Habíamos dejado atrás el parque infantil y nuestras inmadureces, pero aún nos sobraban pulmones para subir los peldaños de la colina, siempre y cuando pudiésemos descansar en los múltiples miradores que daban al Danubio. De vez en cuando escapaba algún gato de las sombras y nos recordaba que se estaba oscureciendo el mundo, porque el tiempo es impecable, sobre todo en invierno. Debíamos llegar a la cima antes de que nos cerrasen los ojos.
Mientras subíamos podía imaginarme al obispo San Gerardo rodando colina abajo metido en un barril por los paganos en la rebelión de estos en el 1046, motivo por el que murió el obispo y, por tanto, tiempo después, concedieron poner su nombre a la colina. Curiosamente, después del asesinato, la colina se llenó de brujas, al menos en las leyendas. Lo que sí estaba claro es que en aquel lugar privilegiado podíamos hacerle la competencia a la noria de Budapest, siendo los ojos de la ciudad.
Entre gato y escalón se dejó ver al fin la libertad, una libertad en forma de mujer de bronce aupando con ambas manos una hoja de palma. El pedestal de piedra que propulsa a la mujer contiene unas letras que, juntándolas, solo tienen sentido en húngaro, y estas hacen memoria a las víctimas de la independencia, borrando así el origen soviético del monumento, construido en principio para homenajear al pueblo húngaro en su lucha contra los nazis.

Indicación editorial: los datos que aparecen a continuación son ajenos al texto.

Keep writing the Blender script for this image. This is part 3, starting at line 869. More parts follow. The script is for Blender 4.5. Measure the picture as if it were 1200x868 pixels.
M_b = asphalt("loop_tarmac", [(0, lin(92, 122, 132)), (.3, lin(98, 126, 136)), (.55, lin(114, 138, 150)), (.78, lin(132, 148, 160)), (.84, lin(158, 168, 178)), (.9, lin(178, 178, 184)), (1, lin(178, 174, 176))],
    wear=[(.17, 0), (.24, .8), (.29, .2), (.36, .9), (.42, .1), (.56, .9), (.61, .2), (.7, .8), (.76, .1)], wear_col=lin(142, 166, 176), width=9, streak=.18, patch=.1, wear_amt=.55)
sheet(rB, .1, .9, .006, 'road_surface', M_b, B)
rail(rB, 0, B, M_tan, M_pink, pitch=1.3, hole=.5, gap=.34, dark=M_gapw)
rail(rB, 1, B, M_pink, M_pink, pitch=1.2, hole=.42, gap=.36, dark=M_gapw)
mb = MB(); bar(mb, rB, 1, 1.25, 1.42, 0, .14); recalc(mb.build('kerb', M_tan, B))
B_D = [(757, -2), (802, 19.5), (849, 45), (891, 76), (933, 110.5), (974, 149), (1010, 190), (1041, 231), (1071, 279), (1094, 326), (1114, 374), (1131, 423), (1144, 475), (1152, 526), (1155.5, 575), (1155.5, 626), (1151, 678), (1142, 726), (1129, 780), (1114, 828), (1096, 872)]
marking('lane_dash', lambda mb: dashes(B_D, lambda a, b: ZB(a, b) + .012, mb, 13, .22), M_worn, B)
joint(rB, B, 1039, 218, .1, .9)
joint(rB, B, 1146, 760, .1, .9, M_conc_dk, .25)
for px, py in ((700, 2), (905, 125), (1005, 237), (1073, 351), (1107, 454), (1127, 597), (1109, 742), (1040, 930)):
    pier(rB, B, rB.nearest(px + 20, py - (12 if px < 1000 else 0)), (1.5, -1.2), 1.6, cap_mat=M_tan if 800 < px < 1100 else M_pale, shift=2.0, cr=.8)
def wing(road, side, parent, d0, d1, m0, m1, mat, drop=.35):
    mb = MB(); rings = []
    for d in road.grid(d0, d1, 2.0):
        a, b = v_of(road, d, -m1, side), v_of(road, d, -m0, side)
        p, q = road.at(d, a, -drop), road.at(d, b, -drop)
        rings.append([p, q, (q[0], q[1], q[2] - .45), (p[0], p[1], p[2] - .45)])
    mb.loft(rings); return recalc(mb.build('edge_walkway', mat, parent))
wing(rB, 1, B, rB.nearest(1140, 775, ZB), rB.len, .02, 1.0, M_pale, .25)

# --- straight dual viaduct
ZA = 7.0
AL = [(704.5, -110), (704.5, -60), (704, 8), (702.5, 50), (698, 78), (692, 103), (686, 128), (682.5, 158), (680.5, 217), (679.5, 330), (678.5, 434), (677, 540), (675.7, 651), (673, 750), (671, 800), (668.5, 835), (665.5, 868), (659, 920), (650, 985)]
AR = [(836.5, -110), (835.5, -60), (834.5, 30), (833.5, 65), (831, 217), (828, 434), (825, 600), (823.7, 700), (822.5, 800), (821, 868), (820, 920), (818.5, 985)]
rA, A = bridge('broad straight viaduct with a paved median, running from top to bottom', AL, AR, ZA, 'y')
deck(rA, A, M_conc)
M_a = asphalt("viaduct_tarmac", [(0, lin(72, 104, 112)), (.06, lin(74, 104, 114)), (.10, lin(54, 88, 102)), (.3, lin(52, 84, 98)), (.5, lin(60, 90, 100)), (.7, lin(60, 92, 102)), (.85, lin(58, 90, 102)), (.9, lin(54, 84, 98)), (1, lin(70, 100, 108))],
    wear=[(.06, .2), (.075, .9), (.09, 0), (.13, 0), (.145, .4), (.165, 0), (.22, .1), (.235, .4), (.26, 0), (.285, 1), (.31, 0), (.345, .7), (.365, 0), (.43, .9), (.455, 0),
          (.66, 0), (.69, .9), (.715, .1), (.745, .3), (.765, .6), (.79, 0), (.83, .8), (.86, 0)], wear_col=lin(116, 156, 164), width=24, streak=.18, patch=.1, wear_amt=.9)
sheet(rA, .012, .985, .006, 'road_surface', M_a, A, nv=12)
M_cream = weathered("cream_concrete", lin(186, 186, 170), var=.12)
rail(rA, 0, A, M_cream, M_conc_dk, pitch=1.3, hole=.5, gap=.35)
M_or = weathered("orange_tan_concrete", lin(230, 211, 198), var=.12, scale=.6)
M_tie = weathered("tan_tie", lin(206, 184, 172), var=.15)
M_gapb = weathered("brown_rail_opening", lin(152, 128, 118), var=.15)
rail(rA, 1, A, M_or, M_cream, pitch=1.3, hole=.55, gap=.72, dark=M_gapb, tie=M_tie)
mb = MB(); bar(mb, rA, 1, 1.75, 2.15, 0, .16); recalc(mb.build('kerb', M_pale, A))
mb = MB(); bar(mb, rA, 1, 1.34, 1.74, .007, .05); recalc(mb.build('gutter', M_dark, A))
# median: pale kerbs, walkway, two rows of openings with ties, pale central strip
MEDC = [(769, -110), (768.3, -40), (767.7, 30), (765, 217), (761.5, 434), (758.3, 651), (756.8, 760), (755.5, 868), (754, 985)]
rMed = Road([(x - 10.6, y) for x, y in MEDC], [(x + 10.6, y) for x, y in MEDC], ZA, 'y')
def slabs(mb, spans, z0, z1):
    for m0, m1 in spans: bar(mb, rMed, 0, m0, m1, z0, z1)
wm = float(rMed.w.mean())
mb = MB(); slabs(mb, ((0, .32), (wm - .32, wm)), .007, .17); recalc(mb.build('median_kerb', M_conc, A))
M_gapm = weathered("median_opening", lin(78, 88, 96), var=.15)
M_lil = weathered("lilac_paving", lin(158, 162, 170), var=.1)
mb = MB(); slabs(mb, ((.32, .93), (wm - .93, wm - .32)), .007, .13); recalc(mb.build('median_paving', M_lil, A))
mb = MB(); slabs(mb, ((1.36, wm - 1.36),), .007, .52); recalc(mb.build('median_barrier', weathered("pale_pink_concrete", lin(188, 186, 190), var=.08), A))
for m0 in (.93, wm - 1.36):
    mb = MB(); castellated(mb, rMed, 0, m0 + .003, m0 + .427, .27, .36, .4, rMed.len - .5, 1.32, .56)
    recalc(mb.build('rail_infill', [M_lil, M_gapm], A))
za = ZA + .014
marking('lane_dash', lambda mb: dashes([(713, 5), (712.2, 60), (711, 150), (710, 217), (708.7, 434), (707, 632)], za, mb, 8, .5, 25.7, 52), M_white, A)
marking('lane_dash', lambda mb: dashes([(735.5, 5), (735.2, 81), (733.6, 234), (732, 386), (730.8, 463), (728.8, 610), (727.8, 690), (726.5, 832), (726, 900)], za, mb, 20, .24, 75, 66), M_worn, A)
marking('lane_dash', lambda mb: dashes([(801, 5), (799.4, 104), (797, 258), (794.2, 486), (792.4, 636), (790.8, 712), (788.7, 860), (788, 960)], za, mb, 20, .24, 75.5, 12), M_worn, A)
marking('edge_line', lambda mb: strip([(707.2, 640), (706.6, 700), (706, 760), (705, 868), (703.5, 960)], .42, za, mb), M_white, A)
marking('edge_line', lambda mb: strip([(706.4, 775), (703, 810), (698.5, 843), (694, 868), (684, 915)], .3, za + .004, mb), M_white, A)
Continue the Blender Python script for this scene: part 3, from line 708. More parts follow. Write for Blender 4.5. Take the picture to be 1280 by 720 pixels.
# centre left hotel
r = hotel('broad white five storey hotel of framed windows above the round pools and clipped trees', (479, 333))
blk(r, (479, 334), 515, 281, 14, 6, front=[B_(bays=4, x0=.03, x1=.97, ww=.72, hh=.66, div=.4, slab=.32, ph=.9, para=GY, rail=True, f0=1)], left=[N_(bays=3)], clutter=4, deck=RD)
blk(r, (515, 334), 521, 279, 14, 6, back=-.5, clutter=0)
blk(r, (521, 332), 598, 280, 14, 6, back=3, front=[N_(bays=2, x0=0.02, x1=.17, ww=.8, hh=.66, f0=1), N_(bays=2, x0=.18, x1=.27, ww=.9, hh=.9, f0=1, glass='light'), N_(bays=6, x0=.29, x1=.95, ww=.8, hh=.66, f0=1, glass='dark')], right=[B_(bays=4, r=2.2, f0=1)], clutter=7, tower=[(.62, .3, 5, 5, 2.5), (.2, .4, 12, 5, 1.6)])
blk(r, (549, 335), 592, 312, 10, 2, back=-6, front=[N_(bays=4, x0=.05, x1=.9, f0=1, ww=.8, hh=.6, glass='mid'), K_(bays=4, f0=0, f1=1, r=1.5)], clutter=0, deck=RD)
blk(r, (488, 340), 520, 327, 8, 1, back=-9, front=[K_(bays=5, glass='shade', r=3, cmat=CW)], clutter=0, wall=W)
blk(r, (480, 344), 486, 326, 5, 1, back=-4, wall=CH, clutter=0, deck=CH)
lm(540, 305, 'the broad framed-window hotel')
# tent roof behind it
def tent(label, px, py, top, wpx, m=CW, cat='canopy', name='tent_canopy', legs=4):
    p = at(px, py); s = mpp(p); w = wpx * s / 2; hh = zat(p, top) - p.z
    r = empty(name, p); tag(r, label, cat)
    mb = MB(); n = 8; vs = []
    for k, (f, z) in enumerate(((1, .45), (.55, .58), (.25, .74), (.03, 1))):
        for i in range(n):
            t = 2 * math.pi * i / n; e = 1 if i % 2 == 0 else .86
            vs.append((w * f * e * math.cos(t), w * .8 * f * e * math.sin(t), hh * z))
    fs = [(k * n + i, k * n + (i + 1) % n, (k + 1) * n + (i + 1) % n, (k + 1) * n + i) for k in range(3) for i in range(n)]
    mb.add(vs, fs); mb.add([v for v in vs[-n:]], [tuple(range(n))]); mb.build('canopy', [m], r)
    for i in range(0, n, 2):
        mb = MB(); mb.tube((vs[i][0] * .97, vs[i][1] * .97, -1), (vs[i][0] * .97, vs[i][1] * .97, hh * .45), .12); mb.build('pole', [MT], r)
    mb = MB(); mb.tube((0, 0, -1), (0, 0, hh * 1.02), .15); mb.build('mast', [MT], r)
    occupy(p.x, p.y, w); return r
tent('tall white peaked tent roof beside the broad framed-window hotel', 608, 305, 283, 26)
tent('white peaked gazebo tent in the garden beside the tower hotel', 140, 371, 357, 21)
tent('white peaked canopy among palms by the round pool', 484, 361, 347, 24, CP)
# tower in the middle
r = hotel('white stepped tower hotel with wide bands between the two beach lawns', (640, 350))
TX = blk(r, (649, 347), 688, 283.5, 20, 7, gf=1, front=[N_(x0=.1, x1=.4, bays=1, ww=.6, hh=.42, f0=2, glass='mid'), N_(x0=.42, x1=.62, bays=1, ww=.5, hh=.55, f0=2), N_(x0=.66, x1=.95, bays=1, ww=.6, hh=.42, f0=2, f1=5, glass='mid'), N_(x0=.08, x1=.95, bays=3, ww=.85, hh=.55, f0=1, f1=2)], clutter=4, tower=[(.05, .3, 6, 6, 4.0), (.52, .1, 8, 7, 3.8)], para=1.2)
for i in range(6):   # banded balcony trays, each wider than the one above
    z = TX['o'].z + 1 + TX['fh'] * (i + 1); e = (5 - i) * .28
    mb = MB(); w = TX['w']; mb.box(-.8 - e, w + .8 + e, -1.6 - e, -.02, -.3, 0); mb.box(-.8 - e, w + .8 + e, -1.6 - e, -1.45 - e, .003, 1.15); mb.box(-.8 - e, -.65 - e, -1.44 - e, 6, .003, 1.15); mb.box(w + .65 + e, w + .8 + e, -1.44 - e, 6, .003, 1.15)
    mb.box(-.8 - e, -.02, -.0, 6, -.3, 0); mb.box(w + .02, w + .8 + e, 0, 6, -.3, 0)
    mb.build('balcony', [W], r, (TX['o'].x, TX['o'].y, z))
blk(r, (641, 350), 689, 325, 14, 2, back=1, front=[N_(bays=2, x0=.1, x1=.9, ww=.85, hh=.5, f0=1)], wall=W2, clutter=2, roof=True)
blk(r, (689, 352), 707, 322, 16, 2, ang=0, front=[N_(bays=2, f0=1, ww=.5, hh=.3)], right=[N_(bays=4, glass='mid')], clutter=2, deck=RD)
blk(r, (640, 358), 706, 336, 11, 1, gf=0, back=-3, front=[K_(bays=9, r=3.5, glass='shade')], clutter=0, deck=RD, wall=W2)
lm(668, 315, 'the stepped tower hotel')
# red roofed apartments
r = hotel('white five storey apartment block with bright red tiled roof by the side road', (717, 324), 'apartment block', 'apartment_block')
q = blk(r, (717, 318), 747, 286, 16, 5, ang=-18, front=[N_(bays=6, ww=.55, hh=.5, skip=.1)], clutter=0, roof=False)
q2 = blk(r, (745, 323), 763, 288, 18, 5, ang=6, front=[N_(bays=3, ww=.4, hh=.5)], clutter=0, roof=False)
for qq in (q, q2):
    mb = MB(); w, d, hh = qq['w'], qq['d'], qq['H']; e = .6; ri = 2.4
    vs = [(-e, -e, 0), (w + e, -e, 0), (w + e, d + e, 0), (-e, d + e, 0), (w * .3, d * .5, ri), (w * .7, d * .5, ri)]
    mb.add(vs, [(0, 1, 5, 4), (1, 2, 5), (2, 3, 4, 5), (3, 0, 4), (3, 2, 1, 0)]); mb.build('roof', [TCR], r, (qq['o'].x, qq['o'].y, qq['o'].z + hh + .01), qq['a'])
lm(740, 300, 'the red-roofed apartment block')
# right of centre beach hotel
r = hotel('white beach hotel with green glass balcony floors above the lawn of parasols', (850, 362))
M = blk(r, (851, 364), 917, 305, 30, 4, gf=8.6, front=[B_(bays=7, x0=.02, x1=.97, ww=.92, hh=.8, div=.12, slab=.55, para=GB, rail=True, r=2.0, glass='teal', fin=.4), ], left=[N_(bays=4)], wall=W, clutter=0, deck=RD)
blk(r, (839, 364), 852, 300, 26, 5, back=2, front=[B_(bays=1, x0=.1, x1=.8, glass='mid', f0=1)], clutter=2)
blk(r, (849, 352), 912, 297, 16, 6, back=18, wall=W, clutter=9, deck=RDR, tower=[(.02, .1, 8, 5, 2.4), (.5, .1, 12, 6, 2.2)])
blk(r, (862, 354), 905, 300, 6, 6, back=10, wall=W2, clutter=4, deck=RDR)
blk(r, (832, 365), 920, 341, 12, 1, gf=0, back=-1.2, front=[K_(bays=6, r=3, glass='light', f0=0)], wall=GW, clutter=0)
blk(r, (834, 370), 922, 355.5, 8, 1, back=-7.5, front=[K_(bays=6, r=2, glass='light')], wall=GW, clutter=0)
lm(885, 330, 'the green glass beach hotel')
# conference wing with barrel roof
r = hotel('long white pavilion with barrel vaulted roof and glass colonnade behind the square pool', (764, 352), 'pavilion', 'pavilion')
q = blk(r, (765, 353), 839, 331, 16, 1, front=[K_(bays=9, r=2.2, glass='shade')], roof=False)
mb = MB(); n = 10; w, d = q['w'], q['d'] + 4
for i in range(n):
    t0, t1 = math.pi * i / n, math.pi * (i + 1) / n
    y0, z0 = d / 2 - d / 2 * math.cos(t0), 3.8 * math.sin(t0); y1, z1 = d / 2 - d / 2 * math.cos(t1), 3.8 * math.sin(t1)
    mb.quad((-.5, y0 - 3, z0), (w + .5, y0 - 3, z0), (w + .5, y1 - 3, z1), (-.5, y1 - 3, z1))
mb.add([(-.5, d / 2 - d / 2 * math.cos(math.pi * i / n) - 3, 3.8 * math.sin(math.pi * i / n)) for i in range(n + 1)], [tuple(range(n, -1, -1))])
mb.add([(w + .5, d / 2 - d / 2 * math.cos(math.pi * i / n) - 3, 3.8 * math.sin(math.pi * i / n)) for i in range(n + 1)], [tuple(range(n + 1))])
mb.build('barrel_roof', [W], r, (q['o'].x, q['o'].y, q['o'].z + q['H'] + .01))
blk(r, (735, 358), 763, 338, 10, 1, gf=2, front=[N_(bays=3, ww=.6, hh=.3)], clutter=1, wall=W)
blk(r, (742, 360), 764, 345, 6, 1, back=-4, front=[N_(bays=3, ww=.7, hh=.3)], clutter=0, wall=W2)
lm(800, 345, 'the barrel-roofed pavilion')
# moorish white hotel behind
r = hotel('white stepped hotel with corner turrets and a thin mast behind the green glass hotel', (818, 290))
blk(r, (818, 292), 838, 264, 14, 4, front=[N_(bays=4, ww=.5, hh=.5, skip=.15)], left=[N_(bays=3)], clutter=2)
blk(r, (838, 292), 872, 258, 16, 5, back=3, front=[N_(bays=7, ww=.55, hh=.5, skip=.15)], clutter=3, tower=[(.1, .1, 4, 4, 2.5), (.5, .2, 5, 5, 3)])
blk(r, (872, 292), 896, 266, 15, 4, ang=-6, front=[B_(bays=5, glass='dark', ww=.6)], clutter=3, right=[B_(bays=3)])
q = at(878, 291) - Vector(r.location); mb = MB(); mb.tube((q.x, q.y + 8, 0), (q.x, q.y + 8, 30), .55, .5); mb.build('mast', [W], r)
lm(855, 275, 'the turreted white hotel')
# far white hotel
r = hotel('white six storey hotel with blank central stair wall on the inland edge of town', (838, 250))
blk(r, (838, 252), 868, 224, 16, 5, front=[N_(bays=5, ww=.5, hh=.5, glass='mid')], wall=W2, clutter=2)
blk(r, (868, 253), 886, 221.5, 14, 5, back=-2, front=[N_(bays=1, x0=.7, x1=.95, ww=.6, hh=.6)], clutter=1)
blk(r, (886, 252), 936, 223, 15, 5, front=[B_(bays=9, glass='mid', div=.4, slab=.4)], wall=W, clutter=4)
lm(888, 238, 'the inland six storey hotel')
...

A cada lado, no se me olvidan las dos estatuas: a la izquierda de la mujer hay un hombre portando la antorcha de la libertad, y a la derecha hay otro ser masculino luchando contra un retorcido dragón, recordándome aquel mito griego en el cual, Heracles hacía morder el polvo a la Hidra del pantano.
Aprovechamos esos últimos instantes de luz para descansar las posaderas y premiar a la vista de lo que aún no había tenido nunca, pero no solo la oscuridad nos acechó en pocos minutos, sino también un frío que había venido con la corriente de la serpiente policéfala, y que casi nos convierte en esculturas custodias de la libertad.
LA HIDRA DE LERMA
El Peloponeso no es excesivamente grande, pero contenía gran cantidad de monstruos en aquellas épocas griegas. En Lerna, al sur de Argos, había un lago que decían que era una entrada al temido inframundo. Sabemos de un perro de tres cabezas que hace de guardián en la puerta principal del mundo de los muertos, pero si hay más entradas se necesitarán más guardianes…
La Hidra, hija de Tifón y Equidna, fue descrita como una gigantesca serpiente con múltiples cabezas, con el poder de regenerar y multiplicar sus cabezas cada vez que una de ellas fuese decapitada. Además, su aliento era venenoso. La diosa Hera crio a la bestia para que se enfrentase a Heracles en el futuro, así que susurró al rey Euristeo que mandase al héroe a derrotarla, como segundo trabajo, con la esperanza de que este pereciera en el intento.
El fornido semidiós, sabiendo de antemano a lo que se iba a enfrentar, llevó consigo a su fiel sobrino Yolao para que le ayudase con el trabajito. Ambos se cubrieron las fosas respiratorias con paños para evitar respirar el aliento venenoso del monstruo. Cuando llegaron a la boca de la cueva que cobijaba a la Hidra, Heracles lanzó flechas ardientes para hacerla salir, cosa que consiguió de inmediato, dando lugar a la lucha. Cortar las cabezas de la bestia era un trabajo improductivo, así que, advirtiendo esto, Yolao, gracias a la inspiración divina proveniente de Atenea, comenzó a quemar los muñones de las cabezas cortadas con tizón y así cauterizarlos, para que no surgiesen más cabezas. Siguiendo con este ejercicio, Heracles decapitó por fin la última cabeza, la inmortal, así que, aún retorciéndose, la enterró bajo una roca, no sin antes impregnar sus flechas en la venenosa sangre de la Hidra.